◆ **WHAT IS ASKED**:
Your task is to restate the data word for word.

· · · ·

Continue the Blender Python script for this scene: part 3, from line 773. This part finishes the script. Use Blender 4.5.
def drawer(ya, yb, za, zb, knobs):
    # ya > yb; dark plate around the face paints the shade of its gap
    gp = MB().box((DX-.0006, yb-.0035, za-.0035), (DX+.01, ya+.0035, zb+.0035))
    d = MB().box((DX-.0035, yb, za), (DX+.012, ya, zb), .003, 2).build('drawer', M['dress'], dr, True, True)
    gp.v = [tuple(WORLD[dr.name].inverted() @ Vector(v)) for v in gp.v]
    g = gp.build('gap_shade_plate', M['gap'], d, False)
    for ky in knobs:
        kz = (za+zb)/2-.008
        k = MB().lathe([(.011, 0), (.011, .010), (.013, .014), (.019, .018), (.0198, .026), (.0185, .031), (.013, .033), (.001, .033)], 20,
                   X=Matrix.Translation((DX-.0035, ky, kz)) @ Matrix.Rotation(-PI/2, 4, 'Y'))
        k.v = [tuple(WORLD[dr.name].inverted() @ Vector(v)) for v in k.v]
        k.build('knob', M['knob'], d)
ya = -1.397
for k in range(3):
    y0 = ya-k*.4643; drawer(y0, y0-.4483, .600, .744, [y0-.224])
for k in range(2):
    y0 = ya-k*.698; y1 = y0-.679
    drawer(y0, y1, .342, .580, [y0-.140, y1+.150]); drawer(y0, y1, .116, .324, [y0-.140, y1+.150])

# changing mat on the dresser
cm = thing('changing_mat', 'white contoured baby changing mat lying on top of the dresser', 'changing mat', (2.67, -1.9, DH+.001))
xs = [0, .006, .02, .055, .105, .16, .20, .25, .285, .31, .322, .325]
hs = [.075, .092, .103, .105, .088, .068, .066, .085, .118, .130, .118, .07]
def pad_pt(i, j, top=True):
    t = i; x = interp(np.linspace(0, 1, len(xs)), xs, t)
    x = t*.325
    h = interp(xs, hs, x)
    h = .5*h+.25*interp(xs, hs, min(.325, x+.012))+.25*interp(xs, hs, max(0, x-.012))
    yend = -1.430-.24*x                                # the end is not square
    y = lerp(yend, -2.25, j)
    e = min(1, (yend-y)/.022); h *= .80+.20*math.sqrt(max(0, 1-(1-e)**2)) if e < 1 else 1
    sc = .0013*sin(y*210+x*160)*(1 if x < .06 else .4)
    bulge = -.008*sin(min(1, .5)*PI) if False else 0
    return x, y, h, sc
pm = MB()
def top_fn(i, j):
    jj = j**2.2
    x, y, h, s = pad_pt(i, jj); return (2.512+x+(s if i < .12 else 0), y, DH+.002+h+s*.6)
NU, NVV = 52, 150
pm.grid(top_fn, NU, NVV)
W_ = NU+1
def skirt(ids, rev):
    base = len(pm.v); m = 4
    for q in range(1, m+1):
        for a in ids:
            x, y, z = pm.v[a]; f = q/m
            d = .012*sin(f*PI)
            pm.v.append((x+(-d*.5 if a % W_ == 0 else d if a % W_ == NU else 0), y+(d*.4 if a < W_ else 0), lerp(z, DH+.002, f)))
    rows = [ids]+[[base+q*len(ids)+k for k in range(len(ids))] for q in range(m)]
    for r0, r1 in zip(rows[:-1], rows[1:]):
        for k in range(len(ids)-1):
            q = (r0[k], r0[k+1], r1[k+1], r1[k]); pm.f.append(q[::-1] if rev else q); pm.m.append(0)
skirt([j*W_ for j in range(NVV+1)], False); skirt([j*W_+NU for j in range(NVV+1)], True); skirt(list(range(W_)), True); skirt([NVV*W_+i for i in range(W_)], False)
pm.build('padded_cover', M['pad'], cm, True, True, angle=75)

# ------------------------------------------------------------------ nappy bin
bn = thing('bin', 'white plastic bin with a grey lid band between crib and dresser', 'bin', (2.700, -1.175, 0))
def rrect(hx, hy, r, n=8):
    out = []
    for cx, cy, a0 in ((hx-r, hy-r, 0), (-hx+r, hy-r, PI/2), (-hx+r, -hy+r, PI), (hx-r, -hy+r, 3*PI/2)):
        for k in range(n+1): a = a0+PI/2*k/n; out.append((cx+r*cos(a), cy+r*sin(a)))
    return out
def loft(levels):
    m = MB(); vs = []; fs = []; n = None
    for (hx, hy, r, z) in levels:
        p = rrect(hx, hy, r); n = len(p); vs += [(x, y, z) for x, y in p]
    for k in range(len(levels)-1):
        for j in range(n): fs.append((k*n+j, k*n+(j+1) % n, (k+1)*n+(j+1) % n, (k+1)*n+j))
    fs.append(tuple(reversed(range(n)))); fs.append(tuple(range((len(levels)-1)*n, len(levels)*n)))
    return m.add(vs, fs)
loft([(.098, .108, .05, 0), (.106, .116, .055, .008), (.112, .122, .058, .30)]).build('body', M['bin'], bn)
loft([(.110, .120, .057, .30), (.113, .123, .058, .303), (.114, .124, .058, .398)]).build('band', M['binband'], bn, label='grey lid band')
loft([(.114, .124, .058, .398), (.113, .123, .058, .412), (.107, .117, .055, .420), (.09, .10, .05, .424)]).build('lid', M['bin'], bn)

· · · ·

◆ **WORKED ANSWER**:
Continue the Blender Python script for this scene: part 3, from line 773. This part finishes the script. Use Blender 4.5.
def drawer(ya, yb, za, zb, knobs):
    # ya > yb; dark plate around the face paints the shade of its gap
    gp = MB().box((DX-.0006, yb-.0035, za-.0035), (DX+.01, ya+.0035, zb+.0035))
    d = MB().box((DX-.0035, yb, za), (DX+.012, ya, zb), .003, 2).build('drawer', M['dress'], dr, True, True)
    gp.v = [tuple(WORLD[dr.name].inverted() @ Vector(v)) for v in gp.v]
    g = gp.build('gap_shade_plate', M['gap'], d, False)
    for ky in knobs:
        kz = (za+zb)/2-.008
        k = MB().lathe([(.011, 0), (.011, .010), (.013, .014), (.019, .018), (.0198, .026), (.0185, .031), (.013, .033), (.001, .033)], 20,
                   X=Matrix.Translation((DX-.0035, ky, kz)) @ Matrix.Rotation(-PI/2, 4, 'Y'))
        k.v = [tuple(WORLD[dr.name].inverted() @ Vector(v)) for v in k.v]
        k.build('knob', M['knob'], d)
ya = -1.397
for k in range(3):
    y0 = ya-k*.4643; drawer(y0, y0-.4483, .600, .744, [y0-.224])
for k in range(2):
    y0 = ya-k*.698; y1 = y0-.679
    drawer(y0, y1, .342, .580, [y0-.140, y1+.150]); drawer(y0, y1, .116, .324, [y0-.140, y1+.150])

# changing mat on the dresser
cm = thing('changing_mat', 'white contoured baby changing mat lying on top of the dresser', 'changing mat', (2.67, -1.9, DH+.001))
xs = [0, .006, .02, .055, .105, .16, .20, .25, .285, .31, .322, .325]
hs = [.075, .092, .103, .105, .088, .068, .066, .085, .118, .130, .118, .07]
def pad_pt(i, j, top=True):
    t = i; x = interp(np.linspace(0, 1, len(xs)), xs, t)
    x = t*.325
    h = interp(xs, hs, x)
    h = .5*h+.25*interp(xs, hs, min(.325, x+.012))+.25*interp(xs, hs, max(0, x-.012))
    yend = -1.430-.24*x                                # the end is not square
    y = lerp(yend, -2.25, j)
    e = min(1, (yend-y)/.022); h *= .80+.20*math.sqrt(max(0, 1-(1-e)**2)) if e < 1 else 1
    sc = .0013*sin(y*210+x*160)*(1 if x < .06 else .4)
    bulge = -.008*sin(min(1, .5)*PI) if False else 0
    return x, y, h, sc
pm = MB()
def top_fn(i, j):
    jj = j**2.2
    x, y, h, s = pad_pt(i, jj); return (2.512+x+(s if i < .12 else 0), y, DH+.002+h+s*.6)
NU, NVV = 52, 150
pm.grid(top_fn, NU, NVV)
W_ = NU+1
def skirt(ids, rev):
    base = len(pm.v); m = 4
    for q in range(1, m+1):
        for a in ids:
            x, y, z = pm.v[a]; f = q/m
            d = .012*sin(f*PI)
            pm.v.append((x+(-d*.5 if a % W_ == 0 else d if a % W_ == NU else 0), y+(d*.4 if a < W_ else 0), lerp(z, DH+.002, f)))
    rows = [ids]+[[base+q*len(ids)+k for k in range(len(ids))] for q in range(m)]
    for r0, r1 in zip(rows[:-1], rows[1:]):
        for k in range(len(ids)-1):
            q = (r0[k], r0[k+1], r1[k+1], r1[k]); pm.f.append(q[::-1] if rev else q); pm.m.append(0)
skirt([j*W_ for j in range(NVV+1)], False); skirt([j*W_+NU for j in range(NVV+1)], True); skirt(list(range(W_)), True); skirt([NVV*W_+i for i in range(W_)], False)
pm.build('padded_cover', M['pad'], cm, True, True, angle=75)

# ------------------------------------------------------------------ nappy bin
bn = thing('bin', 'white plastic bin with a grey lid band between crib and dresser', 'bin', (2.700, -1.175, 0))
def rrect(hx, hy, r, n=8):
    out = []
    for cx, cy, a0 in ((hx-r, hy-r, 0), (-hx+r, hy-r, PI/2), (-hx+r, -hy+r, PI), (hx-r, -hy+r, 3*PI/2)):
        for k in range(n+1): a = a0+PI/2*k/n; out.append((cx+r*cos(a), cy+r*sin(a)))
    return out
def loft(levels):
    m = MB(); vs = []; fs = []; n = None
    for (hx, hy, r, z) in levels:
        p = rrect(hx, hy, r); n = len(p); vs += [(x, y, z) for x, y in p]
    for k in range(len(levels)-1):
        for j in range(n): fs.append((k*n+j, k*n+(j+1) % n, (k+1)*n+(j+1) % n, (k+1)*n+j))
    fs.append(tuple(reversed(range(n)))); fs.append(tuple(range((len(levels)-1)*n, len(levels)*n)))
    return m.add(vs, fs)
loft([(.098, .108, .05, 0), (.106, .116, .055, .008), (.112, .122, .058, .30)]).build('body', M['bin'], bn)
loft([(.110, .120, .057, .30), (.113, .123, .058, .303), (.114, .124, .058, .398)]).build('band', M['binband'], bn, label='grey lid band')
loft([(.114, .124, .058, .398), (.113, .123, .058, .412), (.107, .117, .055, .420), (.09, .10, .05, .424)]).build('lid', M['bin'], bn)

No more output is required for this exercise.